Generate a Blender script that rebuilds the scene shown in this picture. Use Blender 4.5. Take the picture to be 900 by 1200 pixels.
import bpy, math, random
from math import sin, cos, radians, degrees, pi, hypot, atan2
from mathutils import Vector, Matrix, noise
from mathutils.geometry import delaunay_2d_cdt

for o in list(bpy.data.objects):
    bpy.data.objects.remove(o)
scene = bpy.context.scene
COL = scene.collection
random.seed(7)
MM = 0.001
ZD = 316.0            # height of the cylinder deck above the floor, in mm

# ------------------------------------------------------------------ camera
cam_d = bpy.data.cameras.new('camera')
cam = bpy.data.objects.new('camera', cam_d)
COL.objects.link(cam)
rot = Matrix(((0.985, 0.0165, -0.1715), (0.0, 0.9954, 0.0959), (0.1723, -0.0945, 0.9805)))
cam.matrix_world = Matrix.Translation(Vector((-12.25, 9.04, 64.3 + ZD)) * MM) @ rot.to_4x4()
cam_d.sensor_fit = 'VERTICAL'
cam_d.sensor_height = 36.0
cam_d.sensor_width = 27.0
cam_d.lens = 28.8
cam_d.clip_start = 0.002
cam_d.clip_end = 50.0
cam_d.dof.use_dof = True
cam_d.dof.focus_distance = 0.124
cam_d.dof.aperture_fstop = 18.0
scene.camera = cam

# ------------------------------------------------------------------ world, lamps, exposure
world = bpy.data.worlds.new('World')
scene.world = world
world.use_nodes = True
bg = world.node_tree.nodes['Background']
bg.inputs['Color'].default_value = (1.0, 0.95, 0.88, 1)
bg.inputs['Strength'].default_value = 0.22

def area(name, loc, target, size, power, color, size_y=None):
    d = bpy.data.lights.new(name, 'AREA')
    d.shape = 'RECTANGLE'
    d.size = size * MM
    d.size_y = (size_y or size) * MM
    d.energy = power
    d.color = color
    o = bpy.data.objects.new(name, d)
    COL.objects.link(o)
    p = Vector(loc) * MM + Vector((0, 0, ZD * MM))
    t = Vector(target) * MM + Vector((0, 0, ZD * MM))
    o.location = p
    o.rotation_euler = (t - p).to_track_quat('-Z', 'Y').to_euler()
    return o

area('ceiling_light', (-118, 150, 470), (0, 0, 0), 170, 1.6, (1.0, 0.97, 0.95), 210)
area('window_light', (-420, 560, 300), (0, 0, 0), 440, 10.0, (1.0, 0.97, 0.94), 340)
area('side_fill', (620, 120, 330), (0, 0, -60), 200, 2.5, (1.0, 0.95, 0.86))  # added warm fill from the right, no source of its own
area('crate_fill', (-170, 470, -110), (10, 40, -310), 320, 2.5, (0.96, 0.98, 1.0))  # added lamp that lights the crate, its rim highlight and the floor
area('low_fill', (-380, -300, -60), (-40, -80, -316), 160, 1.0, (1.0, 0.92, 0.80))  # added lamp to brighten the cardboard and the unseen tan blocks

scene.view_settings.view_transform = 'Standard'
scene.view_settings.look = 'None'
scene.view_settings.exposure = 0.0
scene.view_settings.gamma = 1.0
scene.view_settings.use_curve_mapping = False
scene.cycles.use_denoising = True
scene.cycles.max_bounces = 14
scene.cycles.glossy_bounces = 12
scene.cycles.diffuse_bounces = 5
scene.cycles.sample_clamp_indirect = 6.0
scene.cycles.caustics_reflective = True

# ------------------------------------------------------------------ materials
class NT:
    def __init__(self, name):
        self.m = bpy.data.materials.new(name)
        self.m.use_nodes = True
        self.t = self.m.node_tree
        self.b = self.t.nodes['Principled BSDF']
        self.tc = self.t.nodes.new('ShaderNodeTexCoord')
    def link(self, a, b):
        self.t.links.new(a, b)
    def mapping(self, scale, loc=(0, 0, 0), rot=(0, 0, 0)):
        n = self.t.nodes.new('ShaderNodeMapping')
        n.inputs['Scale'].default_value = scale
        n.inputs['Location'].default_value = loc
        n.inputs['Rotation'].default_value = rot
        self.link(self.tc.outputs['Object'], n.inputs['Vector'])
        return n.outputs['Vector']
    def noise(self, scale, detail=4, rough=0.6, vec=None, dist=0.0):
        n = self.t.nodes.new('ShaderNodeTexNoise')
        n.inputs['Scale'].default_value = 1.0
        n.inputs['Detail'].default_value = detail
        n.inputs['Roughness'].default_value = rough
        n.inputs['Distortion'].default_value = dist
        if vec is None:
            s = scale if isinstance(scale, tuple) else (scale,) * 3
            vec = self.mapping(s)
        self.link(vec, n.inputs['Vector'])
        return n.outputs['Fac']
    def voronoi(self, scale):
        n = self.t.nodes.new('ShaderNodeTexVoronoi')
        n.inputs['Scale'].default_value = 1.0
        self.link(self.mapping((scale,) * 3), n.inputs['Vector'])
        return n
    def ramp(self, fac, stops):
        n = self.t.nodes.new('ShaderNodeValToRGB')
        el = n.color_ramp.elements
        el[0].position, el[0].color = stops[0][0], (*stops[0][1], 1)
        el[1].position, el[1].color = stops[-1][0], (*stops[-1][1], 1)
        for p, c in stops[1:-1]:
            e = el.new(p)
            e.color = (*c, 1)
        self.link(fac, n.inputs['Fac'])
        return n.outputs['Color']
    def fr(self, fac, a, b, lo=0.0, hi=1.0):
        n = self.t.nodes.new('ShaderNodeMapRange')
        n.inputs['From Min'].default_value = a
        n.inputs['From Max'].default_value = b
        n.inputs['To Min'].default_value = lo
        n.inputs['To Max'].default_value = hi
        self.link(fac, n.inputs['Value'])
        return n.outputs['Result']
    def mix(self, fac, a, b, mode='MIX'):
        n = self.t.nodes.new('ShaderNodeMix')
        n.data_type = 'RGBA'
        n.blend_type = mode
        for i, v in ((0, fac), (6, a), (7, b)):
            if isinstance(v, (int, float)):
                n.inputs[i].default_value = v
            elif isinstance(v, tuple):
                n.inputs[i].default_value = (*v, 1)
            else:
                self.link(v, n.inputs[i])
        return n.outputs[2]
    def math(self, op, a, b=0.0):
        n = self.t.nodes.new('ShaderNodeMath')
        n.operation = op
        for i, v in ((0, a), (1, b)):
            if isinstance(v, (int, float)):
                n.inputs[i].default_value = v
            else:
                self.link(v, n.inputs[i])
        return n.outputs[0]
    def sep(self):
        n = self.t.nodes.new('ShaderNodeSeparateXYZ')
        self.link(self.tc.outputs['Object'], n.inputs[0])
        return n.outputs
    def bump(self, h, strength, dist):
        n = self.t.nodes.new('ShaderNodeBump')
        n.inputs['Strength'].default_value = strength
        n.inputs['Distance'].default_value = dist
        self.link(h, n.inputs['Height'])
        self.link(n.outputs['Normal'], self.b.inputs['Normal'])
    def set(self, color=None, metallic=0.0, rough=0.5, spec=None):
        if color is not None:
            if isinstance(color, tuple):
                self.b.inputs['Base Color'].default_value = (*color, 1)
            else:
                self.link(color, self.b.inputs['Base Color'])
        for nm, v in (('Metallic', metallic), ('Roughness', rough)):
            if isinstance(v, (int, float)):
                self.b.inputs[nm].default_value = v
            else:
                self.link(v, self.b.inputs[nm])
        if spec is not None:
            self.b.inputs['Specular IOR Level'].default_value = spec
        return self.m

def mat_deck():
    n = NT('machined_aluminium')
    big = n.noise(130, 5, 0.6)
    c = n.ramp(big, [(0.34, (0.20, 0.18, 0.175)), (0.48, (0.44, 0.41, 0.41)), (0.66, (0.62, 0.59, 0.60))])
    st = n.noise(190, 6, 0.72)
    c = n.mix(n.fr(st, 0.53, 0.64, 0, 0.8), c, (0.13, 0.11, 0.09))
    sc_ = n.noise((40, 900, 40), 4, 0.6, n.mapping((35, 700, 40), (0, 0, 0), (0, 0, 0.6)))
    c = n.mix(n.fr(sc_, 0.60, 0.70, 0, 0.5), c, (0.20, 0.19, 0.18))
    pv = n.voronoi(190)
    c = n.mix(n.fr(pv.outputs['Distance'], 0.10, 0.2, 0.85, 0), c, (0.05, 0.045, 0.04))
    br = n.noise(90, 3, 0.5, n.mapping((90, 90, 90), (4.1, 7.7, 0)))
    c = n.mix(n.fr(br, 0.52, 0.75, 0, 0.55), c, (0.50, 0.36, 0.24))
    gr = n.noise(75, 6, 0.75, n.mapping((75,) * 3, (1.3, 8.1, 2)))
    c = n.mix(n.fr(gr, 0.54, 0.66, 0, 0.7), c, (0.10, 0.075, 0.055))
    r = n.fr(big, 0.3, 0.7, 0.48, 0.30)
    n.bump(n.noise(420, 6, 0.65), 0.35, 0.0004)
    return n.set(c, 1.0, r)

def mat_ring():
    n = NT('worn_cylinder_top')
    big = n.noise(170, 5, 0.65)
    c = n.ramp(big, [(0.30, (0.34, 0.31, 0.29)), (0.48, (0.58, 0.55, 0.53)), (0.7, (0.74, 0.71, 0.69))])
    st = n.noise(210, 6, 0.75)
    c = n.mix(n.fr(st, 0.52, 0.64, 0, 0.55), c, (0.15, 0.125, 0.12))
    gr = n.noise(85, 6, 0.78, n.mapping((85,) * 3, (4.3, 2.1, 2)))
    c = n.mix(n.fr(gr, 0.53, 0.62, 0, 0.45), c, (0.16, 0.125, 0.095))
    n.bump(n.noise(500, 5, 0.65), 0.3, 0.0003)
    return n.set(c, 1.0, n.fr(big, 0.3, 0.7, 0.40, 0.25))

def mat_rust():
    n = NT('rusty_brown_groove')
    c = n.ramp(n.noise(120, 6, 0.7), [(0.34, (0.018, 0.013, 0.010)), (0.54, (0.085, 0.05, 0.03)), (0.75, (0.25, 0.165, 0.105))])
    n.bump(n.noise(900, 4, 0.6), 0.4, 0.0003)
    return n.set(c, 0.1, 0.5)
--
(Short task): Begin with the first line of the listing and copy exactly through the line that contains "floor, in mm", please, keeping both ends and leaving out everything after.

(Task response):
Generate a Blender script that rebuilds the scene shown in this picture. Use Blender 4.5. Take the picture to be 900 by 1200 pixels.
import bpy, math, random
from math import sin, cos, radians, degrees, pi, hypot, atan2
from mathutils import Vector, Matrix, noise
from mathutils.geometry import delaunay_2d_cdt

for o in list(bpy.data.objects):
    bpy.data.objects.remove(o)
scene = bpy.context.scene
COL = scene.collection
random.seed(7)
MM = 0.001
ZD = 316.0            # height of the cylinder deck above the floor, in mm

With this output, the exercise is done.